HOMILÍA DOMINGO XXV T.O-B (19 septiembre 2021)
Mc 9, 30-37
Algunas veces leemos vidas de santos que necesitan mucha explicación y
contextualización para podernos identificar con estos testigos. Una lectura superficial los
presentan como cuidados desde su cuna para alcanzar las cimas de la santidad: unos
padres ejemplares que los iniciaron en la fe, unas vivencias familiares que alimentaban y
educaban la devoción, unos deseos irrefrenables de entregar la vida desde muy
pequeños, un amor sin fisuras a Dios, una conciencia de ser pecadores sin salir de lo
venial… Estas vidas acrecientan el ideal de muchos, pueden desanimar a los que
encuentran esa meta inalcanzable para su realidad, enfada a los que no han sido tan
regalados en su infancia o estimulan al seguimiento. Sin embargo, en los mismísimos
evangelios nos encontramos con personajes que viven en la ambigüedad, con personas
en proceso aún no acabadas, con gente frágil que se sabe amada, con amigos que no
están cuando tienen que estar, con discípulos que no terminan de enterarse pero creen
que lo saben todo. Y, es curioso, en ocasiones nos provocan un oscuro rechazo porque
nos retratan a muchos de nosotros; porque nos vemos, como ellos, fallando más que una
escopeta de caña. Pero, eso no es lo central, sino la paciencia, el amor y la ternura del
Maestro. Vamos a verlo.
El grupo sigue por Galilea, pero ahora Jesús prioriza la formación de sus
discípulos. El tema que toca en esta ocasión es repetición de otro que no gustó a Pedro:
que sería entregado, que moriría y que resucitaría. Por las caras los nota contrariados,
pero no preguntan; más bien van discutiendo por el camino. Lo hacen a hurtadillas
porque saben que los planteamientos de Jesús son diferentes. En su interior están
divididos: pertenecen a un mundo que propugna valores contrarios a los que ahora
escuchan. Están llamados a la conversión, a nacer de nuevo, a darse la vuelta como el
calcetín, a vivir desde los sentimientos y planteamientos de Jesús. En los círculos más
granados de la religiosidad de su época, entre los afamados esenios, se valoraba la
jerarquía por importancia en las celebraciones y las reuniones. Y si no tenías la madurez
suficiente para vivir con autenticidad por ser un niño, un adolescente o un joven no eras
admitido. Jesús los invitaba a una alternativa radical. Les estaba ofreciendo la lucha por
los primeros puestos a través del esfuerzo por ocupar los últimos; el cambiar la primacía
del prestigio por la del servicio; la de ir por la vida sirviendo sin servirse de los otros; la de
optar por lavar los pies. Y todo nace de las entrañas misericordiosas de Dios; del mismo
que abraza a los niños; que acepta en su compañía a los que todavía no pueden; que
tiene paciencia con los que pasean por la ambigüedad.

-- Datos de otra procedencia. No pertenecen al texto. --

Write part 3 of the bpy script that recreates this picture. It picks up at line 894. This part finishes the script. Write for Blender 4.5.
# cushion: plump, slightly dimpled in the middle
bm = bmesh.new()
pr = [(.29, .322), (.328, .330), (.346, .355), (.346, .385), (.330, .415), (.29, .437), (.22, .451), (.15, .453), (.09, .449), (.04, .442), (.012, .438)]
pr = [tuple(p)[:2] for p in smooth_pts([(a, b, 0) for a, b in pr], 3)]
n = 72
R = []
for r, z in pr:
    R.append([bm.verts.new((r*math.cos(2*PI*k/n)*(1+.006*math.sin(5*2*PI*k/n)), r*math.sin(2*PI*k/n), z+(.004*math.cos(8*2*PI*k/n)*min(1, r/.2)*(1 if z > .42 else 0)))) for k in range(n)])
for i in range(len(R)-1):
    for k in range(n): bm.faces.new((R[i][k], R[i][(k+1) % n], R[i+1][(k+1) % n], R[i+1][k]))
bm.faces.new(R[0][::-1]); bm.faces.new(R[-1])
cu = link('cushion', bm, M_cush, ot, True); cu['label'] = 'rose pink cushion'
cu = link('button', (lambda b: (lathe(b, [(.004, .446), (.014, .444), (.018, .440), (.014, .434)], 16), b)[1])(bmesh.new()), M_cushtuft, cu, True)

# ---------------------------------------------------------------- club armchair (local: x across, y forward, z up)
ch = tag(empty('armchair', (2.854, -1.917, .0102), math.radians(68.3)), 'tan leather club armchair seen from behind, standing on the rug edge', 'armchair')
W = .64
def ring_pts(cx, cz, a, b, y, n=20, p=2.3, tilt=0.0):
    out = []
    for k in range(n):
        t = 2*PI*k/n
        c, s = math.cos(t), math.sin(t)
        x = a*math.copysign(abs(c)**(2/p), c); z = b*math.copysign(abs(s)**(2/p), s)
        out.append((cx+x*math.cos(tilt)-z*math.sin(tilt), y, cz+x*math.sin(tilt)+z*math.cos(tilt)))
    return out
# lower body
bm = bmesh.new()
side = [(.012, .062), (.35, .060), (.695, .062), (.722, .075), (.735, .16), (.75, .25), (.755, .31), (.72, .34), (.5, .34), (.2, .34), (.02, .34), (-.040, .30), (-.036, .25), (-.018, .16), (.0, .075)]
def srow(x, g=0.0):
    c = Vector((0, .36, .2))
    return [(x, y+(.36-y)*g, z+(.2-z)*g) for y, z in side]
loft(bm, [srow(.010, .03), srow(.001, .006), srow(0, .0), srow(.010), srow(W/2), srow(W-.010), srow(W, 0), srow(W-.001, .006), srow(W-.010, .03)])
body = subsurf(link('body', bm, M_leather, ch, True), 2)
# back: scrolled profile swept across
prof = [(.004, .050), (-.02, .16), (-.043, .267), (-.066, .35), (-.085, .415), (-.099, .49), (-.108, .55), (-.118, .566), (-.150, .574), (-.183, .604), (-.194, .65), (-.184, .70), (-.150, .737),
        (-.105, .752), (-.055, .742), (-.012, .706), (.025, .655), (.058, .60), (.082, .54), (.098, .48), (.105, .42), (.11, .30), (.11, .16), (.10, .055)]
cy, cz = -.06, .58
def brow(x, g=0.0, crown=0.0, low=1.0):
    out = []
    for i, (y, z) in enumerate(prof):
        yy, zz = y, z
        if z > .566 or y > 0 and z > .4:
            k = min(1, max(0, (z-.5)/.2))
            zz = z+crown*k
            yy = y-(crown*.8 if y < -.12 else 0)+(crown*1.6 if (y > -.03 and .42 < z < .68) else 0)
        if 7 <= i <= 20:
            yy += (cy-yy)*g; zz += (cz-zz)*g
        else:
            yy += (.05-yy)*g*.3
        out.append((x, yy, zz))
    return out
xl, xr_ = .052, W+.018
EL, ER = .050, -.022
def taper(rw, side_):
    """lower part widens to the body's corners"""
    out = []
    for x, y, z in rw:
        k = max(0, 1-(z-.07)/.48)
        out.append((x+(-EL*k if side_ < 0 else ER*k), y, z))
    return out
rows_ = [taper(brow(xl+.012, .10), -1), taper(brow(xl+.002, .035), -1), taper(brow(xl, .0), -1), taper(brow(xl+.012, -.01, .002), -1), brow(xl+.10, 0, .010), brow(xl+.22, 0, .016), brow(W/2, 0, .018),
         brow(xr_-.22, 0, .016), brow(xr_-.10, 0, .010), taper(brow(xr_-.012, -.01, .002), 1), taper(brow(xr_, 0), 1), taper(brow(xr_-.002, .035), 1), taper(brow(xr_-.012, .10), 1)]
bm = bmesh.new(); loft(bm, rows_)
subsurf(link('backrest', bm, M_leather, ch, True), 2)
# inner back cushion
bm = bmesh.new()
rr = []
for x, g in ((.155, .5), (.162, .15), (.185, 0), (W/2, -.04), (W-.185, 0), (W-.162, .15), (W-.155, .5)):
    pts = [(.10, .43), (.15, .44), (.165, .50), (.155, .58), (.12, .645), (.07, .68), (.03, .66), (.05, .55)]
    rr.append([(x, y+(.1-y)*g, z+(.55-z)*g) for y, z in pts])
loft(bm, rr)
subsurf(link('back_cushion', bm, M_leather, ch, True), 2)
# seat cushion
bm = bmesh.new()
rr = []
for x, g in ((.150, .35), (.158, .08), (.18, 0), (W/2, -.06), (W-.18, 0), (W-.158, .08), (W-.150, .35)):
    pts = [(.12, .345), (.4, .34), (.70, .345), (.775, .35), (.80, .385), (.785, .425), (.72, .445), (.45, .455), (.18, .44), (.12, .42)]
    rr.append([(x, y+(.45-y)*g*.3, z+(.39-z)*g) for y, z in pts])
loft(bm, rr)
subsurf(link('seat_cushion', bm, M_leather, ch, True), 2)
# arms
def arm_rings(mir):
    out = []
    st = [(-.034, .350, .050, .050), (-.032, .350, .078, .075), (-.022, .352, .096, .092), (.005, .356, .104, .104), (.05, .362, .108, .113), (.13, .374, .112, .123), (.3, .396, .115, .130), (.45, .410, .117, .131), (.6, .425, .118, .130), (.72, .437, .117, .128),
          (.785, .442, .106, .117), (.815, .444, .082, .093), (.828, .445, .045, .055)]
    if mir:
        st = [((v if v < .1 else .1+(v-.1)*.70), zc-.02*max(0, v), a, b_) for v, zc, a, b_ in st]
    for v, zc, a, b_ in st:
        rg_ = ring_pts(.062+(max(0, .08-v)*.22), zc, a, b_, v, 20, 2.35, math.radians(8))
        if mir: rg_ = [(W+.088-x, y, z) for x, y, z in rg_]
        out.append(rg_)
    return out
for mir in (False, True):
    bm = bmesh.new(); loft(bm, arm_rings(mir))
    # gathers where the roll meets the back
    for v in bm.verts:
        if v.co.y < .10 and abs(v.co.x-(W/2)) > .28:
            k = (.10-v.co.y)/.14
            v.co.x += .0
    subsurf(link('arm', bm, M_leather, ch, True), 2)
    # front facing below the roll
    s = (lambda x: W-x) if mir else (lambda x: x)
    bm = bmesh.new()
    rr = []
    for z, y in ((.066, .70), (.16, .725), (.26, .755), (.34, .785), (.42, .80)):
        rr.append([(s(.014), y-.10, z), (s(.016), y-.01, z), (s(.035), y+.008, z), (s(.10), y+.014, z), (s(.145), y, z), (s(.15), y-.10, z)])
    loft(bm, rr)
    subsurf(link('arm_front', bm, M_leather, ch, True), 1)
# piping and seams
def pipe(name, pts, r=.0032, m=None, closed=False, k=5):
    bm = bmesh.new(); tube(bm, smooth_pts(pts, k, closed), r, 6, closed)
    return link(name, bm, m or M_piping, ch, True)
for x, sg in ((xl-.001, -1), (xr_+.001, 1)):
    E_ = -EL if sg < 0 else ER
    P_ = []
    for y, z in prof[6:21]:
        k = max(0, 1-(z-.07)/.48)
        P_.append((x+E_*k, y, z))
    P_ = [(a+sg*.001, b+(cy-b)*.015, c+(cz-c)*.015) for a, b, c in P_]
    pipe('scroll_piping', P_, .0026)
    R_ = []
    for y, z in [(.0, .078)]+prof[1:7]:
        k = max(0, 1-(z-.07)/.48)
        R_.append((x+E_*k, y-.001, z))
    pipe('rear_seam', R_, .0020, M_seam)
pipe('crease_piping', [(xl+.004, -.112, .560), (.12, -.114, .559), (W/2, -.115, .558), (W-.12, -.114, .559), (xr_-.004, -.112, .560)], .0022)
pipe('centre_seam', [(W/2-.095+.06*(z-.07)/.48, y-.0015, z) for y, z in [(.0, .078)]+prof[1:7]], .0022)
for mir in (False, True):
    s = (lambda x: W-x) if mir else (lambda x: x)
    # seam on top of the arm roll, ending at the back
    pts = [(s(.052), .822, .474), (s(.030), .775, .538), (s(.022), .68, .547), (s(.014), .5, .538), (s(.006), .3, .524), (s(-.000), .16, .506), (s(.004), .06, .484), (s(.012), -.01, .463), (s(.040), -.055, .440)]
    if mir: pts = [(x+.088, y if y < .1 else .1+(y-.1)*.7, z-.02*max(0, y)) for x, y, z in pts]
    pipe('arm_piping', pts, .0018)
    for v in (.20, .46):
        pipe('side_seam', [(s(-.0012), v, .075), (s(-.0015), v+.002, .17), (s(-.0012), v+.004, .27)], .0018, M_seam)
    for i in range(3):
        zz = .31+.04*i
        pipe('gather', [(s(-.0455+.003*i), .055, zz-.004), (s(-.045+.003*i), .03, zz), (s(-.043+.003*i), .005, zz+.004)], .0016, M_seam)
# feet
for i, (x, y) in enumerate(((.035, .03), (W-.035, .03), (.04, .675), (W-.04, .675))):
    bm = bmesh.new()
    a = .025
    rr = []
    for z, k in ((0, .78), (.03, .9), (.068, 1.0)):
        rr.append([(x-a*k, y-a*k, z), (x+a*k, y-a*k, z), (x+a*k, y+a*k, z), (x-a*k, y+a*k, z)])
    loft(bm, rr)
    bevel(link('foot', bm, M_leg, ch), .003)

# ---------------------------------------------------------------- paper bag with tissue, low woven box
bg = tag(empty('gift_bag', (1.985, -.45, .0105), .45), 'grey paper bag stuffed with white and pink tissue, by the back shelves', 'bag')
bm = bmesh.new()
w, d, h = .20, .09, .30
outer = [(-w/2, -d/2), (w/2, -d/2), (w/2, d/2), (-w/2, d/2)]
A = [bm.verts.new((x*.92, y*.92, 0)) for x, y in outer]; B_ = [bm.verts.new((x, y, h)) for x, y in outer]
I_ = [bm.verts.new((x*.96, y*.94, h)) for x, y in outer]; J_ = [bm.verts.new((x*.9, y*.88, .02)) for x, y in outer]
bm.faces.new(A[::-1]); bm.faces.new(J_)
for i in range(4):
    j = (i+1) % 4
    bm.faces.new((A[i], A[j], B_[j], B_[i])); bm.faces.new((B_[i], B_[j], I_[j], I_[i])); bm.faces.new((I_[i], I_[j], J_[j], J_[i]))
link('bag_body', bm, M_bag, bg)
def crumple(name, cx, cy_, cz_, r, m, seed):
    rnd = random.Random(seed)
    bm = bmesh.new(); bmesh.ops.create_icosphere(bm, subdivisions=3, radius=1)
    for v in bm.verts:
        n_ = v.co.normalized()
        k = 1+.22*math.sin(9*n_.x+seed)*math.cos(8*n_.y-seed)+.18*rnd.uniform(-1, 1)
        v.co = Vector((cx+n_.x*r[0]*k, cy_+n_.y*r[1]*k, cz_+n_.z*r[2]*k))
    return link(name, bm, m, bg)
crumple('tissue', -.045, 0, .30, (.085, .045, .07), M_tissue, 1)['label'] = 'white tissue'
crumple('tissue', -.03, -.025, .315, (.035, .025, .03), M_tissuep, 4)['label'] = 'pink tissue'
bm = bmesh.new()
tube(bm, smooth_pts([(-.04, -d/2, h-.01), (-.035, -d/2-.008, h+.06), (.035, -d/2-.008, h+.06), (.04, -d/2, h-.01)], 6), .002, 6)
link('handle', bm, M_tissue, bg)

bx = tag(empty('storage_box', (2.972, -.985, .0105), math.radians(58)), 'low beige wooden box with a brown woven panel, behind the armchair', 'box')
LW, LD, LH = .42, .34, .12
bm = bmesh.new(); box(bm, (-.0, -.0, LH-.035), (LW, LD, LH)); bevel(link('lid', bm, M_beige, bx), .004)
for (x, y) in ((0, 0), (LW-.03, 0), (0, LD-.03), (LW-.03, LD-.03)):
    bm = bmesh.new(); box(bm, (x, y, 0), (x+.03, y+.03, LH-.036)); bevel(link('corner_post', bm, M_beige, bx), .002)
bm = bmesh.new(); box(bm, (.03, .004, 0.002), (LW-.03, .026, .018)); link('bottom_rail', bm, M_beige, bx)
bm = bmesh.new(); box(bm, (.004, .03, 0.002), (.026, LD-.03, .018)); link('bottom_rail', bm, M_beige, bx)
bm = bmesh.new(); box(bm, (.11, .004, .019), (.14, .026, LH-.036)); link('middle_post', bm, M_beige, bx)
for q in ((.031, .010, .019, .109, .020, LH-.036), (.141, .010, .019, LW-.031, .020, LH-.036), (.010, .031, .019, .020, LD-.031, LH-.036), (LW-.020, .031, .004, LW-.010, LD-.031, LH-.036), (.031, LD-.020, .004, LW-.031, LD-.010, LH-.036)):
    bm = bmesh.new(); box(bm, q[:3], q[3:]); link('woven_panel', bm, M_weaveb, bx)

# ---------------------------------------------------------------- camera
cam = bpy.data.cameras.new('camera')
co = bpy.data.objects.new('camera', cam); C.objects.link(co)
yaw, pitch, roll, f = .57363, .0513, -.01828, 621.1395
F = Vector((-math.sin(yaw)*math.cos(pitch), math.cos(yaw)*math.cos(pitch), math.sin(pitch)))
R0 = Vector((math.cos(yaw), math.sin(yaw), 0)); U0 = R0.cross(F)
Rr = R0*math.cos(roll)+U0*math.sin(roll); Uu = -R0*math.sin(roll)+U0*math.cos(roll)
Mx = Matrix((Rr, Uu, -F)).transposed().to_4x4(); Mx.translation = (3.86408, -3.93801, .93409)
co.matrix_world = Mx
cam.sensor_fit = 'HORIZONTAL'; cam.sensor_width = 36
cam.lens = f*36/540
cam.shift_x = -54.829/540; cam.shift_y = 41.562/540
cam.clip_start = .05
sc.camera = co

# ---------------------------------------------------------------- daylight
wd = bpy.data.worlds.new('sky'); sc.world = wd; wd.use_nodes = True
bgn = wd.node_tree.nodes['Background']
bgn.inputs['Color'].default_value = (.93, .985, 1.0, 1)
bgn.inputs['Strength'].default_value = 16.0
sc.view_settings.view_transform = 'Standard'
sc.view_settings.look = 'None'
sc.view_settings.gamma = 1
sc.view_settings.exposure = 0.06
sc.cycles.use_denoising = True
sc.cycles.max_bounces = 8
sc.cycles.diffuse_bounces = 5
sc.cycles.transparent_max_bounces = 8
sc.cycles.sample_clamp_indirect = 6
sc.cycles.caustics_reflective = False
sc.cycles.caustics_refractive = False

Como los discípulos con Jesús vamos por el camino de la vida. Seguimos sin
entender lo que leemos en el evangelio y, en vez de preguntar, seguimos discutiendo.
Sabemos que no es así, pero aún tienen mucha fuerza las necesidades, los deseos, las
inadecuaciones del yo, lo no evangelizado. Y empleamos más fuerzas en ser los primeros
que en servir. Y Jesús sigue animándonos a aceptar en nuestra compañía a los niños, a
los débiles, a los torpes, a los ambiguos, a los que les queda por aprender, a los que
siguen dando una de cal y otra de arena, a los que están para las verdes pero no los
encontrarás en las maduras. Y nos anima a abrazarlos, a abrirles las puertas, a tratarlos
con paciencia y ternura. Y nos pide encarecidamente que nos abracemos a nosotros
mismos en lo que tengamos de niños, de discípulos mezquinos, de fragilidades con
ganas de seguimiento, de torpes aprendices, de seres divididos entre lo antiguo y lo
nuevo. Lo importante no es la inadecuación del niño, sino el abrazo del Dios todo ternura,
todo acogida, todo paciencia, todo gratuidad, todo amor. Sólo siendo niños abrazados
podremos abrazar a los débiles que junto a nosotros caminan.